There is something about The Fiery Furnaces’ new album, “Widow City,” that makes you forget that you’re listening to an album with tracks; the words and psychedelic distortion transcend boundaries imposed on them. The album becomes one long epic — illogicality followed by illogicality, developing the highly conceptual vein of their previous albums. And that’s not a bad thing.
However, the poetic nature of their lyrics attests to the eccentricity of a band that tells the public that it has hired “a new Official Flight instructor” on the first page of its Web site. The madcap psychedelia employed throws one up and over the raw beats and dissonant sound effects, which come in the form of the mellow squawk of synthesizers and deadpan recital of stories with a Dada quality about them. Violence becomes a joke, and humor — irony in particular — is paramount to the album. Who can’t chuckle at “the emergency cigarette behind glass” and the calm service announcements in the middle of all this chaos?
Of course, as with any other psychedelic album, “Widow City” owes a great deal to post-1967 Beatles acid rock. However, it moves quickly away from derivative synthesiser noises (which have a touch, only a touch, of Coldplay about them) and the sound of backward-played records of “Duplexes of the Dead” toward a more jarring sense of the unreality of our era concocted, through genre splicing, in a Dos Passos-esque style.
The album takes some listening to, and it doesn’t have any qualms about that. Indeed, the clashy switching between different clips of music on the first track, “The Philadelphia Grand Jury,” affirms this before throwing us into an indictment of that same jury without any reasoning. It is disorienting and lulls listeners into a sense of security before jarring them out again. There is something vulgar about the album, even though there is no swearing. It leaves one naked and confused after a journey through a cacophony of synesthesia.

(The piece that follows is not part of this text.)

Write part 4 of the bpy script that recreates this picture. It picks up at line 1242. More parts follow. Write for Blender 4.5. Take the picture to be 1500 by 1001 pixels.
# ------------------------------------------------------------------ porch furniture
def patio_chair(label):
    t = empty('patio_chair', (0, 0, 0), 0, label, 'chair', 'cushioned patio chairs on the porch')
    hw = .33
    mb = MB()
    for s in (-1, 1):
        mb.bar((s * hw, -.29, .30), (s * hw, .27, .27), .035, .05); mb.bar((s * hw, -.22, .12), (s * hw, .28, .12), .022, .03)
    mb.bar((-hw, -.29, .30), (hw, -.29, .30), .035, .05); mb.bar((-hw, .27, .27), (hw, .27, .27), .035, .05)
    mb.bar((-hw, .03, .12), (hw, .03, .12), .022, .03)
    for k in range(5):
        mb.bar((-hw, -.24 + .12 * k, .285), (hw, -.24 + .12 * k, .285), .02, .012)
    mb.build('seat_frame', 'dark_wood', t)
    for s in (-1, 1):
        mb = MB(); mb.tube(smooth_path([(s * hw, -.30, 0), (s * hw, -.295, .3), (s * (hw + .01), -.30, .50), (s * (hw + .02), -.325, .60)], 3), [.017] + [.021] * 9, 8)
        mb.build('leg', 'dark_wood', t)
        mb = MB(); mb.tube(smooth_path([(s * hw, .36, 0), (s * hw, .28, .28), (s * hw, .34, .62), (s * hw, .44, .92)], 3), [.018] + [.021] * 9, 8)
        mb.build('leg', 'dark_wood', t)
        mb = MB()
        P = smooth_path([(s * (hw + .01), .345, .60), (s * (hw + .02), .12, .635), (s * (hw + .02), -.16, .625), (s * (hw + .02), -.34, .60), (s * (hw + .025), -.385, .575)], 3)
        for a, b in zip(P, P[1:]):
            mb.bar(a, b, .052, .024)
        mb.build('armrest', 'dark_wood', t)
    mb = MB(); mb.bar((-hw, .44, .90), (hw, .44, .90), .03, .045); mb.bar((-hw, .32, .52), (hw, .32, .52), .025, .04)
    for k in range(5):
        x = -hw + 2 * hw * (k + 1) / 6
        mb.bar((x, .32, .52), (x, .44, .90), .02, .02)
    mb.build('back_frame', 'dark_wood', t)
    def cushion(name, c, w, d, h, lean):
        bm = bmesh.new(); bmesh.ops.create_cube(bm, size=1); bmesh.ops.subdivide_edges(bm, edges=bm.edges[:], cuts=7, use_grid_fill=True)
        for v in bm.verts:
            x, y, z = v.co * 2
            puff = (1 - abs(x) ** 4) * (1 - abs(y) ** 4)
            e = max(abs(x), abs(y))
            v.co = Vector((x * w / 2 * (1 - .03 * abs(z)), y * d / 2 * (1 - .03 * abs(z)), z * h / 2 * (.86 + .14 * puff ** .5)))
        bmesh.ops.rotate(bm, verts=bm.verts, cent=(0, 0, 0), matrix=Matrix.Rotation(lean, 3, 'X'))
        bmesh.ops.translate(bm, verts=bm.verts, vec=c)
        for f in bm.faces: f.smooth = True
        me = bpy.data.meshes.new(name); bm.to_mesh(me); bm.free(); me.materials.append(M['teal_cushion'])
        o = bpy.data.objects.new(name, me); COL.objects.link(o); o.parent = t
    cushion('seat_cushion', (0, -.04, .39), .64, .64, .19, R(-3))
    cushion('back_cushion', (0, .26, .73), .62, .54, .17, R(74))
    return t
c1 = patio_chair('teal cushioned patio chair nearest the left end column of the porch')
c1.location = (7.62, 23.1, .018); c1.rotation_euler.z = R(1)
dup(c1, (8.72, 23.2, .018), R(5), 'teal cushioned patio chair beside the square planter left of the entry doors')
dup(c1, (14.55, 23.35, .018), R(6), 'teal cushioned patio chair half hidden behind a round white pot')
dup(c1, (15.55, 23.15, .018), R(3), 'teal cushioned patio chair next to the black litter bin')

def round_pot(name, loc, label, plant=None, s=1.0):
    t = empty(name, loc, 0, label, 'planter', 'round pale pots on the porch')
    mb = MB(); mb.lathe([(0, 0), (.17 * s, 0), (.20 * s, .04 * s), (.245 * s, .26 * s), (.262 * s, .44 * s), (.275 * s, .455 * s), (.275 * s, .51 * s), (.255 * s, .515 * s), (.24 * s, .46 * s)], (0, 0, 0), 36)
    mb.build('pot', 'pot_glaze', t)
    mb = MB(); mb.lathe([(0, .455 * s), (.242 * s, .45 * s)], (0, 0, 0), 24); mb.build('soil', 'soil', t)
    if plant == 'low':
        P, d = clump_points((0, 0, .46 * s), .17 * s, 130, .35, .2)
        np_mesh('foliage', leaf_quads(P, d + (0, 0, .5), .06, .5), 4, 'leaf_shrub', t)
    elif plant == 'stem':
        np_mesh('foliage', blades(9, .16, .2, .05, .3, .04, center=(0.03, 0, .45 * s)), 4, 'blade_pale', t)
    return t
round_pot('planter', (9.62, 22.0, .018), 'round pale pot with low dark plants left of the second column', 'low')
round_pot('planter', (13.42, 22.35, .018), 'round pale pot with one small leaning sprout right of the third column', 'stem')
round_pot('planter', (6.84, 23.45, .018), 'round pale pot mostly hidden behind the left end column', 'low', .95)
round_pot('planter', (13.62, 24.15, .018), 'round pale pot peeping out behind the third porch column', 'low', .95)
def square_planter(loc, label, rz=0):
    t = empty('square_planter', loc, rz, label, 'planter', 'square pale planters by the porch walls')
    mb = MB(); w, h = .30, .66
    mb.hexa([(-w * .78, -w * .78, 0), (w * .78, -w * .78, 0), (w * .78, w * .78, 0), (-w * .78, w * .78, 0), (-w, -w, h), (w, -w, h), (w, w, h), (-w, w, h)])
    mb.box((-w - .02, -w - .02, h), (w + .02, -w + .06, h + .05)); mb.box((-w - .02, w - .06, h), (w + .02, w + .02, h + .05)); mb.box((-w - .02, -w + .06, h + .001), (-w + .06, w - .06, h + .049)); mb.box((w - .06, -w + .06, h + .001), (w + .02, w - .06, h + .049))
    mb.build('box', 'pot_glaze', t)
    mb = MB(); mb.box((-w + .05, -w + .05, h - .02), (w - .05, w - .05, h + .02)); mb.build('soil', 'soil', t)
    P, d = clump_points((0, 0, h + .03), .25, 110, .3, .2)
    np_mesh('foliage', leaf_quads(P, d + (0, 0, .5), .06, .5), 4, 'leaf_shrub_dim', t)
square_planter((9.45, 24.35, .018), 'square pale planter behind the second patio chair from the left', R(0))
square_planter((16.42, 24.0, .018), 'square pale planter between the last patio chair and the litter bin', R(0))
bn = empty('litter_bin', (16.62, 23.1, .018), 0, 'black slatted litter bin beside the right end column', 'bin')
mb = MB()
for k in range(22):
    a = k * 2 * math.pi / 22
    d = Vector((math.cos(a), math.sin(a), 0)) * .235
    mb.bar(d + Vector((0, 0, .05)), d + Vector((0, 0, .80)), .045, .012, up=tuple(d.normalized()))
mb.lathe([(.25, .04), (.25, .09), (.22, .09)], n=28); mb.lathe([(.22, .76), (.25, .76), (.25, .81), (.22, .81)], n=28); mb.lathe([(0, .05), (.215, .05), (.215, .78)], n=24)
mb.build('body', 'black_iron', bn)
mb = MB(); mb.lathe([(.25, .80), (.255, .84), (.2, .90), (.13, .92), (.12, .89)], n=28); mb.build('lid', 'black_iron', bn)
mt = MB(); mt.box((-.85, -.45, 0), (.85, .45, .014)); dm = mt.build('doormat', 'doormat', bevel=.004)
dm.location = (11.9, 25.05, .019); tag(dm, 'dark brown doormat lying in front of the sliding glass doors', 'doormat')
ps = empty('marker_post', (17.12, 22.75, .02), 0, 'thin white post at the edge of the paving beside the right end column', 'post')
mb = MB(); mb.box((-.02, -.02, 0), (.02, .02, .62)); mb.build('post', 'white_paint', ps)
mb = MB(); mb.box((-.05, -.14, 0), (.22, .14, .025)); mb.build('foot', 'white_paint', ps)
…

“Restorative Beer” is one of the songs which really locates “Widow City” on the East Coast with its slow, drawn out chords and relaxed drumming. It drifts at times into the realms of triphop but always manages to float with relative proximity to a central thread. It is also, although it is difficult to say, the best of a very good bunch of songs and works best as a stand-alone piece. However, when one has already been listening to the album for an hour, it’s hard to tell which way is up and which way is down.
As psychedelic rock, the album owes a great deal to The Grateful Dead, whose imagined places such as the “Mountains of the Moon” sound much like The Fiery Furnaces’ “Airport/ in the double tree” and other places which stand starkly opposed to our rational realities. As philosophers, The Fiery Furnaces are indebted to Surrealism; indeed the situations and places visited are those of the subconscious and thus are not rational. One could even go so far as to say that they are irrational. Much like Alfred Jarry’s “Poland of the imagination” in Ubu Roi, the real places mentioned in this album are only pastiches of the places themselves. On “Clear Signal from Cairo,” a sham Egyptian jingle that sounds more like something from a Gameboy game situates us in their imaginary Egypt. The Fiery Furnaces don’t want to project their world onto our own; they live in a parallel universe.
Sadly, “Widow City” will never go down in history as a great album. Only a contemporary audience will be able to listen to it without shuddering at the ruthlessly cut-and-pasted beats and sound bytes. Music has become too sterile with the advent of computers and, listened to in a couple of years, the album may be considered junk from the past. Soon, the dissonance of the album will be incomprehensible to a perfection-driven music market.